Your just being mean. Why should you need the job done before you inspect LOL
In many areas they double the reinspect fee if same item fails twice. Hope you give him the 2 hour inspection he deserves.
 

kwired

Electron manager
Location
NE Nebraska
You boss had a new building built? And he had no oversight into the electrical work.

Seems mistake number one.

He made the final payment for this work, seems mistake two.

He let someone else do work he could have done, add this to mistake one and two=three - a thousand


1. His boss probably knows nothing about electrical, is probably plant manager or other executive.

2. He probably made final payment after the inspection and figured the inspector knew his job.

3. He said their electrical department was going to do additional work when the problems were discovered. That sounds to me like they are not electrical contractors but primarily a maintenance and smaller installation department at a facility or for a particular companies facilities. Larger installs are probably often contracted out.

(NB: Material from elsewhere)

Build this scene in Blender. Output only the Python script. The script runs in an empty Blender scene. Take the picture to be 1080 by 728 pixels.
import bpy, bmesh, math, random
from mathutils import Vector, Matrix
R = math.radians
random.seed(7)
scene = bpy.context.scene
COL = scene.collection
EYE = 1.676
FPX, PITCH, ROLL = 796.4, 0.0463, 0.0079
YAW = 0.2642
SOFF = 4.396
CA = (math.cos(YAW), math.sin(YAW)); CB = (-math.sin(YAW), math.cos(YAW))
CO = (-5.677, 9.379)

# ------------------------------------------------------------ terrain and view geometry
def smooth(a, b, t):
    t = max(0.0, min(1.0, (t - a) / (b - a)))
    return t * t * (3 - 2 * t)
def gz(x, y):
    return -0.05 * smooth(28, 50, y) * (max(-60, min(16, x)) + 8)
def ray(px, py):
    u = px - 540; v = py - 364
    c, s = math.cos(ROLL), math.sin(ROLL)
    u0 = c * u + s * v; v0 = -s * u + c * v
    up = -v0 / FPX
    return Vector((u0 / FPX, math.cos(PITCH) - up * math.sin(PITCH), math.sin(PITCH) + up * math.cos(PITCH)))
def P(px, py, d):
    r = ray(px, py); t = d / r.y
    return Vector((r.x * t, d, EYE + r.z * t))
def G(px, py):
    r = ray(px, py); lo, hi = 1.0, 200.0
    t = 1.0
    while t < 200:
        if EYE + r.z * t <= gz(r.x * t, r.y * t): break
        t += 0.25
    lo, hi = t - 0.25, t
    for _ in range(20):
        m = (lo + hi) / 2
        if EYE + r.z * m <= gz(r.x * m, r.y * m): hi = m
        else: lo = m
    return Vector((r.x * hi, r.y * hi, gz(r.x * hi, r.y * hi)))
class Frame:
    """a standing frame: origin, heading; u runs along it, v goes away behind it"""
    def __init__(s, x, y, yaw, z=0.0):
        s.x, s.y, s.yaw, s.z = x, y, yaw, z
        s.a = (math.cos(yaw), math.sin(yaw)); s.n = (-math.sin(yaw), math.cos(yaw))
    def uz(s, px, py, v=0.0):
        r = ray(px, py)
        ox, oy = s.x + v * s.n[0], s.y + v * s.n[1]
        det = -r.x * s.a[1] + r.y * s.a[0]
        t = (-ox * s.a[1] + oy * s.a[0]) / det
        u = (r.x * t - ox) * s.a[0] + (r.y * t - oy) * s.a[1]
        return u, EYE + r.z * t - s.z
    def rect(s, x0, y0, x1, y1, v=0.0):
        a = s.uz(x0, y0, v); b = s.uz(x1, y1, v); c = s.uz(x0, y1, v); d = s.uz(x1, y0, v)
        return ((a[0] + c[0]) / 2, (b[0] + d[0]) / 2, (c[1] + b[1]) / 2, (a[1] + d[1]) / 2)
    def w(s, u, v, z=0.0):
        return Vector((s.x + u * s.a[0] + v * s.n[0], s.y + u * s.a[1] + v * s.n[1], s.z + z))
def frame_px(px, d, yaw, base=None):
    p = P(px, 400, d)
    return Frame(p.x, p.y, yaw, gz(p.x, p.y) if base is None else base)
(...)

Lowest bid is not always best bid.

Inspectors are not always competent.

Try to get installer to fix the problems at his cost - then never use them again or consider it a lesson learned and fix it yourself.

Go the inspectors supervisor, if no competence here either go to lawmakers that created this AHJ department and get other electrical professionals involved or you will never get anywhere on correcting the inspection program.
 

kwired

Electron manager
Location
NE Nebraska
Low bidder is often the guy who missed something the others didn't.
Not sure about all states but here we must stand behind the job for a year

Low bidder is often the guy that does not know what he is doing either or does not have a problem taking shortcuts even if he knows that it is a code violation.

Does your warranty have to cover code compliance or just the fact that if owner turns switch on that the controlled device operates and other similar instances? Especially after an inspector approved the installation supposedly for code compliance.

As has been said before passing inspection does not necessarily remove any liability from the installer. Owner modifications can certainly void any warranty also.
 

wawireguy

Senior Member
Has the electrical contractor or general contractor been paid? If not then see about holding up payment till it is fixed. If so then call a lawyer and pursue a lawsuit against the electrical contractor. Contact the inspectors department and see if you can get another in depth inspection. I would also investigate having the state lift the contractors electrical license. I don't think there is a time limit in WA for doing work that is unsafe or violates code. Pretty sure it sticks with the contractor and the installer like glue.
 

big john

Senior Member
Location
Portland, ME
Say something!

You will regret it if you don't. I'm currently working on an outbuilding with an identical situation: I'm redoing work the EC was payed good money for.

No ground rods.
No building steel bond.
Feeders double-lugged.
The rigid is pulling off the building where it goes underground because they didn't use expansion fittings.
I'm afraid to even open the transformers.

What a waste of my time and the companies money.

-John
 

Jim W in Tampa

Senior Member
Location
Tampa Florida
Payed or not you can go after both inspector and EC for code violations. Inspector won't pay but looks bad on him and he will pressure the EC. If needed file law suit and go after the license. I seriously do not think it needs to go that far.
 

cowboyjwc

Moderator
Staff member
Location
Simi Valley, CA
Your just being mean. Why should you need the job done before you inspect LOL
In many areas they double the reinspect fee if same item fails twice. Hope you give him the 2 hour inspection he deserves.

That's exactly how he was acting. I even told him on the first inspection that wed don't do partial above t-bar, either it's done or it's not.:grin:

Back to the original post, turn them both in. One to his boss and the other to the license board.